"I wanted to paint nothing. I was looking for something that was the essence of nothing, and that was it".
For a painting apparently about "nothing", Warhol's Campbell's Soup Cans sent shockwaves through the art community and altered the direction of art history. Created in a flurry of inspiration in 1962, Warhol first exhibited the 32 canvasses in Irving Blum's Ferus Gallery in Los Angeles. Lined up side-by-side on small shelves as though displayed in a shop, their appearance caused a sensation. The actor Dennis Hopper bought one for $100 and other members of the art and film scene were captivated by the show. To some, the paintings were obnoxious and deserving of derision. A neighboring gallery, in protest against Warhol’s presumed gall, offered real Campbell's Soup Cans for sale at 60 cents apiece. Blum bought back the five paintings he had already sold and purchased the entire set for $1000, paying Warhol, who was delighted with the price, in $100 installments.
After the Campbell's Soup Can installation at the Ferus Gallery, Warhol never forgot the visual effect of serial imagery. He was continually fascinated with Campbell's Soup Cans, making variations and experimenting with layouts. In the U.S., the artist had noted, the richest consumer buys the same things as the poorest—everybody is united through Campbell's Soup. Warhol claimed he ate Campbell's Soup every day for 20 years, and that alongside Cola-Cola it was the quintessential American product.
By the time Oyster Stew was produced in 1969 Warhol had been exploiting the potential of silkscreen printing for over 8 years. From a portfolio of ten, Oyster Stew is a print of one of the most unusual flavors, alongside Crème of Clam Chowder and Chicken Dumpling. Its semi-mechanical process allowed him to fulfill an ambition; to paint "like a machine". Wiping out any traces of painterly handiwork, silkscreen painting allowed for quick replication and works that resembled the marketed brand images that were such a new feature of American pop culture. The 1960s had seen advertisers using repetition to drum names into the public consciousness. Warhol quickly realized that in an art context repetition drained the works of meaning, accentuating their banality.
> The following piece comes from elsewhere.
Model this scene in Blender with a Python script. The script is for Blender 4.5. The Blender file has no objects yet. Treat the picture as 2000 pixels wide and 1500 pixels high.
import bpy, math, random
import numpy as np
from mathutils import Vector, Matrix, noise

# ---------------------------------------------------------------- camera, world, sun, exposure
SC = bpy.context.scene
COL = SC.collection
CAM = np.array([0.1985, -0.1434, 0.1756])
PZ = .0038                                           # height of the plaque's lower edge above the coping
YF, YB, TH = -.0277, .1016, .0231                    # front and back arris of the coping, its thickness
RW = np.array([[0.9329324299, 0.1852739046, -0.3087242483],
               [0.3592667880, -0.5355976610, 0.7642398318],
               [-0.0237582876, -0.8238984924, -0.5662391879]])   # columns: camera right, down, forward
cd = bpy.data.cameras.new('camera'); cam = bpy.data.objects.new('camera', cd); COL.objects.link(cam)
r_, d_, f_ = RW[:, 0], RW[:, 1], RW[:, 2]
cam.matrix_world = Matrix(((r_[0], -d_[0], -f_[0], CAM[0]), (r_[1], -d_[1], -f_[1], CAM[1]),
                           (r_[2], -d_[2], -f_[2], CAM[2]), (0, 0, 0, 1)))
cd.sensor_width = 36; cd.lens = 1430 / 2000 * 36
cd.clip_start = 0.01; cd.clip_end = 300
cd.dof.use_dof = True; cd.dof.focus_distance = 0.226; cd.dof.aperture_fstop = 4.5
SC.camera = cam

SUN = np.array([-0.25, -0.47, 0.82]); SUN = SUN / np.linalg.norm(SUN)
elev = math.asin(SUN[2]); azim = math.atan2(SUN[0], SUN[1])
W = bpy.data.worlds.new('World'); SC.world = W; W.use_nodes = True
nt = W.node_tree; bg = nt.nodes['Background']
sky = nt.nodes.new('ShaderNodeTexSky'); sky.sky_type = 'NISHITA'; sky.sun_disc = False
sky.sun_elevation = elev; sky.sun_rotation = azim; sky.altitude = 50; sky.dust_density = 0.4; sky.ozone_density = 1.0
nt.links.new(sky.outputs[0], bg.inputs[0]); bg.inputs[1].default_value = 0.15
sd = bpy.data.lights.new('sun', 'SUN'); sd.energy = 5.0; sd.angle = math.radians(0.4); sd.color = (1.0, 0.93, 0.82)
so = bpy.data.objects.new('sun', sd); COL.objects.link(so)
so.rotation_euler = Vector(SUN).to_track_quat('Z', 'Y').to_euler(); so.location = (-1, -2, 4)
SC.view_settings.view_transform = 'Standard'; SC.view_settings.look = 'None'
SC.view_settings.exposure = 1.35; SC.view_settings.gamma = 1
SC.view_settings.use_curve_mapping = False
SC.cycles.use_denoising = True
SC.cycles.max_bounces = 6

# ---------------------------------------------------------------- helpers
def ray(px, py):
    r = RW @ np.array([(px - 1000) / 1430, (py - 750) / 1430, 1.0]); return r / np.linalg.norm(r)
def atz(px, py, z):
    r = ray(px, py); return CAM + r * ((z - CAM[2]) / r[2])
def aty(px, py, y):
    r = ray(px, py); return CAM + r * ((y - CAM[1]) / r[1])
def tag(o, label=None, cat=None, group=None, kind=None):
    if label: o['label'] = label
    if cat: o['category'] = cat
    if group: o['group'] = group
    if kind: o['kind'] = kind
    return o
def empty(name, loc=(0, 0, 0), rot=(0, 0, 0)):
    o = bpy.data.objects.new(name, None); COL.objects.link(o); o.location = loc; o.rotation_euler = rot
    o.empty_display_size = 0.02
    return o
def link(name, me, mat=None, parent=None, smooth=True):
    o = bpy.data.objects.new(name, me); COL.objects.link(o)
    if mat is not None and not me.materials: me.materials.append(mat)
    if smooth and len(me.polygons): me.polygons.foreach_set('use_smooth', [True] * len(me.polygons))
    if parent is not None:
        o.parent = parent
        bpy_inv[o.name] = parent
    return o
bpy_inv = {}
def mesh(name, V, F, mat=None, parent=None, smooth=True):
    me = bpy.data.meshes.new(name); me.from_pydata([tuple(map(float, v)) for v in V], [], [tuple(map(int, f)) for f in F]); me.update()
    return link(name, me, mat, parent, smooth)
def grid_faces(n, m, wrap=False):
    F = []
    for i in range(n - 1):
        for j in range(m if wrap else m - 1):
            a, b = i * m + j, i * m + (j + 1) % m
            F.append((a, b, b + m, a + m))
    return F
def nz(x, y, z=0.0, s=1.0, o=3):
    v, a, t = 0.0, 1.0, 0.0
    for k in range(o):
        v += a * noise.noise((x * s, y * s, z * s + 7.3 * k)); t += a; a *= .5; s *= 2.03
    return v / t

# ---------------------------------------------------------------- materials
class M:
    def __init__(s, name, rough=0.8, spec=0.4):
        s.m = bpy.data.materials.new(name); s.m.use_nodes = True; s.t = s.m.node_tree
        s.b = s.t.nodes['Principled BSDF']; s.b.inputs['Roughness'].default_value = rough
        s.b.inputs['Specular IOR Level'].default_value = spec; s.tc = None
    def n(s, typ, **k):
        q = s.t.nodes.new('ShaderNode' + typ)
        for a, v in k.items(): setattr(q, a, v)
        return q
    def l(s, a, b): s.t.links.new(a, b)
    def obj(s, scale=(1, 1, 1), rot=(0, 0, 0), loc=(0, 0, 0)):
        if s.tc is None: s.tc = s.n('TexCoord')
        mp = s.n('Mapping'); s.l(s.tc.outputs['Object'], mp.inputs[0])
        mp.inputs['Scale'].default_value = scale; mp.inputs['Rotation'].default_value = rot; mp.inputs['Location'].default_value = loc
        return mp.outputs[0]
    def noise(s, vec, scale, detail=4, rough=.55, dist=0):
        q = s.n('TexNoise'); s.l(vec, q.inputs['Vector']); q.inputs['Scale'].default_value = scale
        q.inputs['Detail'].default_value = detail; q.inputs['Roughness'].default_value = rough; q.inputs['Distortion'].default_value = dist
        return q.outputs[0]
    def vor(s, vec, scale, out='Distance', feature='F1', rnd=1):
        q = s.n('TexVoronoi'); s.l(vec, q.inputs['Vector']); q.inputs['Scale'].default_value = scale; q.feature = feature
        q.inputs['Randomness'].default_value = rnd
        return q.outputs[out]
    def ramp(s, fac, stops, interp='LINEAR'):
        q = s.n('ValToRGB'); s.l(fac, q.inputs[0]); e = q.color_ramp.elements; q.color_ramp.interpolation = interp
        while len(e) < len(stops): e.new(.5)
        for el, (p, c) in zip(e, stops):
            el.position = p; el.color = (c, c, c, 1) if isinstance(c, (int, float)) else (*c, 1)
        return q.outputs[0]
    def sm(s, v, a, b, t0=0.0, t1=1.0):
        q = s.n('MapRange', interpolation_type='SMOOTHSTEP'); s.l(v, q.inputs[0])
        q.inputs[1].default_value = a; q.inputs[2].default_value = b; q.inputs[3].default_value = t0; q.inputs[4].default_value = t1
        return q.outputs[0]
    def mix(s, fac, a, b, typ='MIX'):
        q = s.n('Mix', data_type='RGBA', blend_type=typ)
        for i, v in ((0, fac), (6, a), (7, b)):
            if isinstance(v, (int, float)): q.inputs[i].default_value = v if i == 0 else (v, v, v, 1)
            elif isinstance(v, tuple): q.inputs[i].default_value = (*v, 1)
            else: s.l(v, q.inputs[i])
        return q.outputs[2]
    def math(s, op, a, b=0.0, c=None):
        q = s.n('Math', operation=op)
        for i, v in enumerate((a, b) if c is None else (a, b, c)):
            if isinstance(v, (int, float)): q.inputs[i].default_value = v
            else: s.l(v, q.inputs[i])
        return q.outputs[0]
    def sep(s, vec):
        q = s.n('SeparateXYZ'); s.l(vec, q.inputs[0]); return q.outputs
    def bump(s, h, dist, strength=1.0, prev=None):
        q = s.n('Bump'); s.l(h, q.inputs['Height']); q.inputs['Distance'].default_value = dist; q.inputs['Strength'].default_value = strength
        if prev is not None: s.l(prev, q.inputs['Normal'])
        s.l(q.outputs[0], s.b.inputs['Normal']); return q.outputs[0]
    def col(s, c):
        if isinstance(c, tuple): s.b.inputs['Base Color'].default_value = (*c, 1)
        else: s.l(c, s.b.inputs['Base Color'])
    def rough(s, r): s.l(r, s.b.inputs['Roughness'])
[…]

Warhol's emergence from poverty as an immigrant child to become one of the leading lights of bohemian New York society mimicked Pop Art's ambition to bring popular styles onto an equal plain with high art. His appropriation of the Soup Can image crystallized an American vision of prosperity and industrial fabrication, while at the same time using this familiar brand to reveal its excessive overabundance. Of all Warhol's works, Campbell's Soup Cans were among the most radical and groundbreaking and Oyster Stew, with its machinelike production, speaks confidently in its own deadpan way of life in 20th century America.